Apple's iPad announcement has set off a new round of reports of networks overburdened by a data flow they were not built to handle.  These problems are reminiscent of the congestion dialup users experienced following AOL's 1996 decision to allow unlimited internet use.  For months users had trouble connecting and, once they did connect, experienced frequent service outages.  The FCC even held hearings on the problem. 


The congestion problem circa 1996-97 revealed an intense latent demand for Internet access.  Similarly, wireless network congestion today reveals intense demand for wireless broadband.  Widespread use of smartphones, 3G-enabled netbooks, and now, perhaps, the iPad and its competitors demonstrate that wireless broadband will be a hugely important part of the broadband ecosystem as we move ahead. 

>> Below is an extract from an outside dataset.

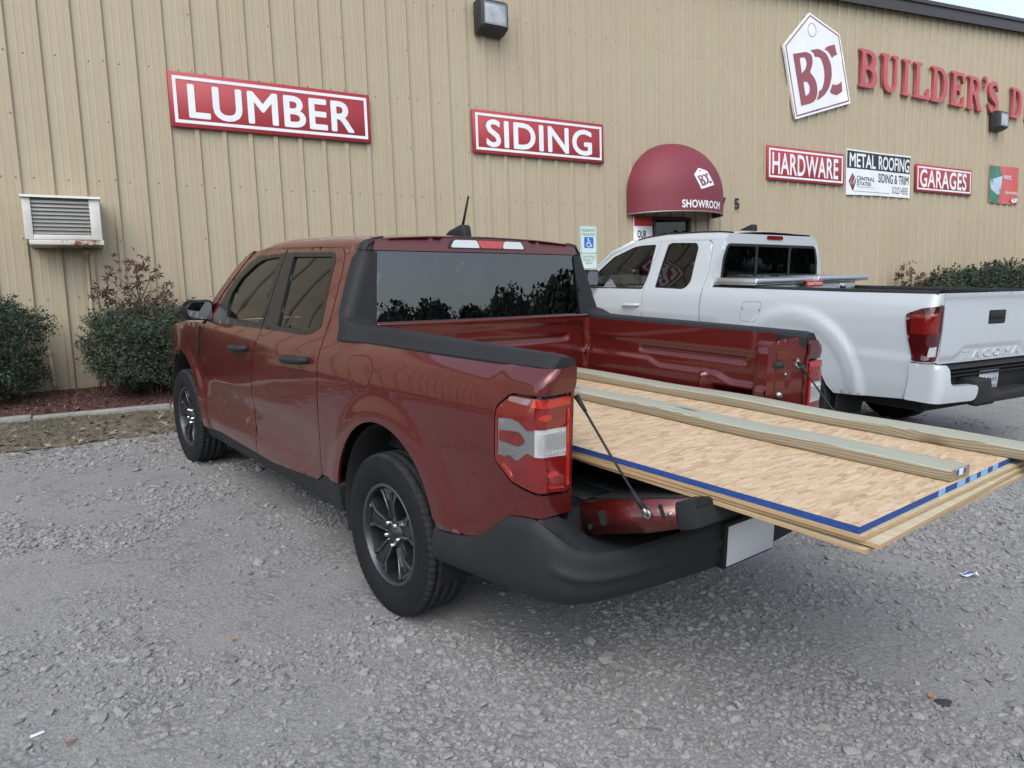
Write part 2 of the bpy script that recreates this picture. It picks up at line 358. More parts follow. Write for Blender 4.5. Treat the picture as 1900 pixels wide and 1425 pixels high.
# loose stones (one mass nobody could count)
def vnoise(x, y, s, seed):
    g = np.random.default_rng(seed).random((64, 64)); x = x*s; y = y*s; i = np.floor(x).astype(int); j = np.floor(y).astype(int); fx = sst(x-i); fy = sst(y-j)
    G = lambda a, b: g[a % 64, b % 64]
    return (G(i, j)*(1-fx)+G(i+1, j)*fx)*(1-fy)+(G(i, j+1)*(1-fx)+G(i+1, j+1)*fx)*fy
def grass_edge(x): return 4.05+.18*np.sin(1.3*x+.5)+.1*np.sin(3.1*x)+.2*np.clip(x+1.5, 0, 1.5)
ico = None
def ico_base():
    bm = bmesh.new(); bmesh.ops.create_icosphere(bm, subdivisions=1, radius=1); bm.verts.index_update(); V = np.array([v.co[:] for v in bm.verts]); F = np.array([[v.index for v in f.verts] for f in bm.faces]); bm.free(); return V, F
def scatter_stones(n, rmin, rmax, smed, ssig, base, seed, spread=1.0):
    g = np.random.default_rng(seed); V0, F0 = base
    r = rmin*(rmax/rmin)**g.random(n*3); a = math.pi/2-YAW+(g.random(n*3)-.5)*2*spread
    x = CAM[0]+r*np.cos(a); y = CAM[1]+r*np.sin(a)
    dens_ = .55*vnoise(x, y, 1.1, 3)+.45*vnoise(x, y, 3.1, 4)
    k = (g.random(n*3) < sst((dens_-.32)/.3)*.95+.05) & (y < grass_edge(x)+g.normal(0, .12, n*3)); x, y = x[k][:n], y[k][:n]; n = len(x)
    s = np.clip(smed*np.exp(g.normal(0, ssig, n)), .002, .034)
    J = 1+g.normal(0, .11, (n, len(V0), 1)); P = V0[None]*J
    an = g.random(n)*6.283; tl = g.normal(0, .35, n); sc3 = np.stack([s*g.uniform(.8, 1.35, n), s*g.uniform(.7, 1.1, n), s*g.uniform(.35, .6, n)], 1)
    P = P*sc3[:, None]; c, s_ = np.cos(tl)[:, None], np.sin(tl)[:, None]; Px, Pz = P[..., 0]*c-P[..., 2]*s_, P[..., 0]*s_+P[..., 2]*c
    c, s_ = np.cos(an)[:, None], np.sin(an)[:, None]; Q = np.stack([Px*c-P[..., 1]*s_, Px*s_+P[..., 1]*c, Pz], -1)
    z = gz(x, y)+undul(x, y)+s*g.uniform(-.22, .28, n)
    Q = Q+np.stack([x, y, z], 1)[:, None]
    F = (F0[None]+(np.arange(n)*len(V0))[:, None, None]).reshape(-1)
    return Q.reshape(-1, 3), F
m, nt, b, oc = newmat("stone")
ge = node(nt, "ShaderNodeNewGeometry"); cst = ramp(nt, ge.outputs["Random Per Island"], [(0, (.17, .168, .166)), (.3, (.235, .233, .228)), (.6, (.275, .272, .266)), (.88, (.31, .307, .30)), (.93, (.26, .235, .215)), (.97, (.20, .205, .215)), (1, (.38, .375, .36))])
nn = noise(nt, oc, 130, 4, .7); L(nt, mixc(nt, .35, cst, ramp(nt, nn.outputs[0], [(.3, (.12, .12, .118)), (.7, (.36, .355, .345))])), b.inputs["Base Color"]); b.inputs["Roughness"].default_value = .9
STONE = m
IB = ico_base(); OB = (np.array([(1, 0, 0), (-1, 0, 0), (0, 1, 0), (0, -1, 0), (0, 0, 1), (0, 0, -1.)]), np.array([(0, 2, 4), (2, 1, 4), (1, 3, 4), (3, 0, 4), (2, 0, 5), (1, 2, 5), (3, 1, 5), (0, 3, 5)]))
parts_ = [scatter_stones(30000, 1.3, 5.2, .0082, .42, IB, 1, .75), scatter_stones(26000, 1.3, 5.2, .0045, .4, IB, 3, .75), scatter_stones(46000, 4.2, 15, .0098, .42, IB, 2, .8), scatter_stones(200, 1.6, 9, .0165, .25, IB, 5, .75), scatter_stones(8000, 1.2, 9, .010, .5, IB, 6, 3.1)]
VV = []; LL = []; o_ = 0
for V, F in parts_: VV.append(V); LL.append(F+o_); o_ += len(V)
tag(quick_mesh("loose_gravel", np.concatenate(VV), np.concatenate(LL), 3, [STONE]), kind="stuff")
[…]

Eventually, AOL was able to resolve its problems by upgrading its modem and server capacities.  Wireless providers today, too, will be able to deal with congestion issues but only if they have adequate spectrum.  Reaching an always-on wireless broadband future means that spectrum can no longer remain attached solely to uses deemed valuable decades ago.  The broadband plan will suggest ways of moving more spectrum into high value uses, such as broadband access, to help ensure that we don't get stuck in 1997 dialup-style congestion.


With the iPad pointing to even greater demand for mobile broadband on the horizon, we must ensure that network congestion doesn't choke off a service that consumers clearly find so appealing or frustrate mobile broadband's ability to keep us competitive in the global broadband economy.